The assumption that the sort of marriage we American christians recognize has been the historical norm assumes that, at a basic level, mutual, monogamous marriage between two members of the opposite sex is more like polygamous and/or unilaterally powered marriages between members of the opposite sex than it is like mutual, monogamous marriage between two members of the same sex. It puts paramount importance on the gender of those involved in the marriage, and less importance on the nature of the marriage- monogamous/polygamous, mutual/wife as property, et c. It is for that reason that I find this view of marriage and its precedents deeply troubling. What is more significant about the creation of Adam, Eve and Marriage- that they were different genders or that they were made to populate and rule the earth together in a beautiful partnership of equals? I realize many christians disagree with my convictions on mutuality in marriage, but assuming an egalitarian framework, the behavior of the individual marriage partner and the structure of the marriage and its benefits for couples and families is more important than the unchangeable characteristics, such as gender, of the people involved.

A majority opinion does not, in my opinion, equal a correct one. Precedent is a good starting point, but precedent should also be subject to scrutiny and not held above principle, scripture, or reason.  There is nothing wrong with starting from precedent, but to give precedent credence when it contradicts other considerations like ethics, reason, and scripture is tantamount to judging an argument not by its merits, but by its origin.

Historically I think that marriage was as much an economic institution as a religious one, and even in its religious nature it was not necessarily congruent with scripture.
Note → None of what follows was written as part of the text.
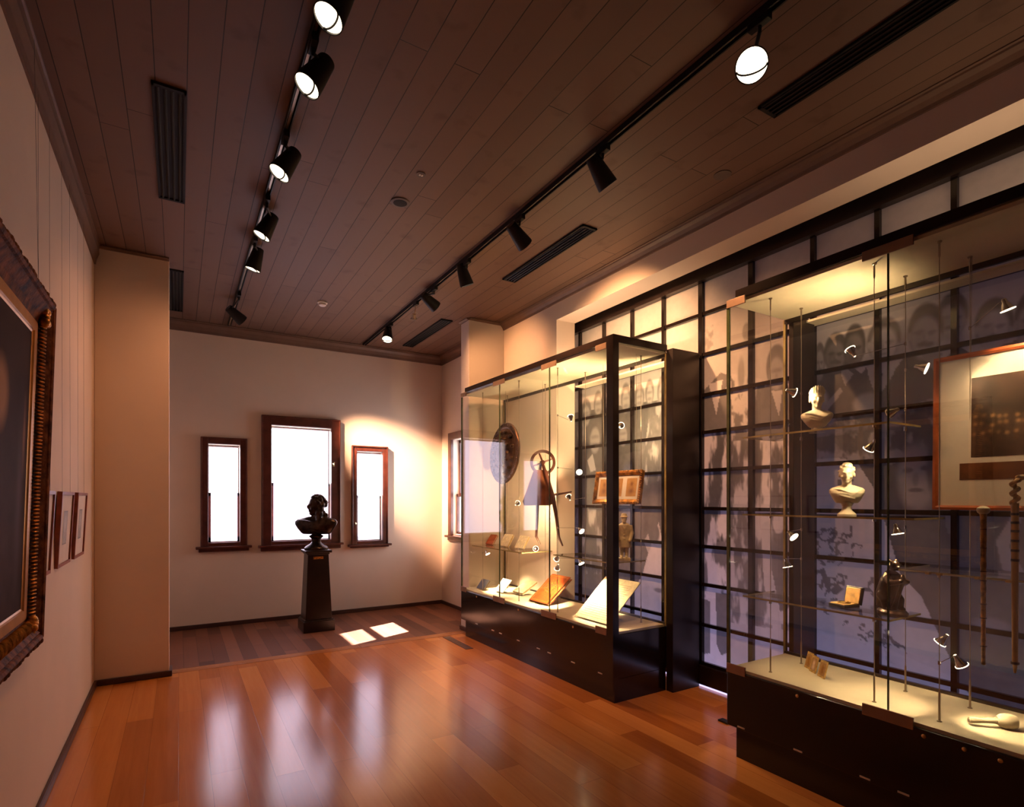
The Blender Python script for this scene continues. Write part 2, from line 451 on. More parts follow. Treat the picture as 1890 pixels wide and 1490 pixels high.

In our Christian faith, marriage is considered a sacred, religious covenant, and I would not try to change that, but I would not force a religious view of marriage on those who do not share my faith.  (I would prosecute abuse, but that's a little different; illegal or abusive behavior should not be tolerated, but I have no right to dictate the beliefs of those who perpetrate it) I know some very, very healthy, loving, atheist marriages, and marriage as a means to companionship and co-parenting is by no means limited to the religious among us. I fundamentally view marriage as a partnership toward a common goal and a means to stability, physical, emotional, and spiritual support and companionship, safe sex, and co-parenting, not a mandate to live out a certain symbology or the fulfillment of a responsibility to procreate as much as possible or the arbitrary requirement of a deity or religion.